Deep into the play’s action, when he’s out on the moors mid-storm, Lear rages and rants and alternates between making no sense and making deep, profound sense. He encounters a beggar, Bedlam Tom, who is really another character fallen deep into misfortune.

Escolme writes about the way in which the play – and particularly a recent performance of the play by the actor Simon Russell Beale – provides scenes of relief for Lear’s madness through interacting with Bedlam Tom.

Lear’s in bad shape, but Bedlam Tom is worse.

“Lear gains momentary relief from his misery through ceasing to focus on himself and identifying with those less happy,” Escolme writes.

In other words, if Lear has something to teach us about happiness, Escolme argues, it is that you don’t find it in trying to make yourself happy. You find it in forgetting yourself.

This is an interesting thought on a day when a lot of us will examine our own happiness through the lens of our selves, finding our reasons to be thankful in the things that please us most.

Which brings me back to the couch and the kid’s sickness.

There’s a lot that makes me grateful about my family and my life. And there’s a lot that makes me – at times, in moments – annoyed with life, as well. Grouchy at the ways it interrupts my selfish comfort.

I get great joy from raising my son, who is 11 and for whom we are older-than-typical parents trying to keep up.
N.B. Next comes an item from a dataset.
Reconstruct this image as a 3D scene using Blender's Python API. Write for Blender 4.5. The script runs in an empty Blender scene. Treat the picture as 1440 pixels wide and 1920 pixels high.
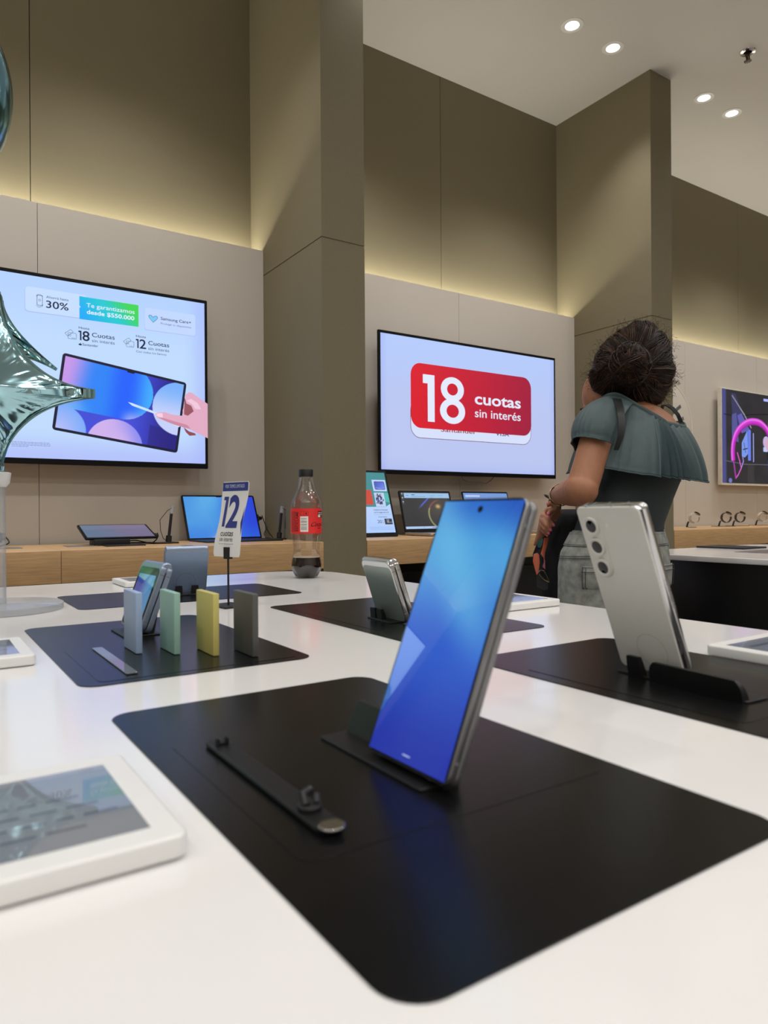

I don’t get great joy from cleaning up after him when he’s sick.

But what I’m trying to hold in my mind as true this Thanksgiving is the fact that, of all the things I should be grateful for in my rich, full life, the moment when my wife and I were forced to jump off our comfortable couch, and compelled to stop watching whatever we were watching on our enormous television in the middle of our warm, well-fed lives, forced to take to the needs of this person who we care about more than anything else – that moment is also one whose impact we should appreciate.

We weren’t naked on the moors or anything. But we were yanked out of our selves and into consideration for another, and that, too, is reason for gratitude.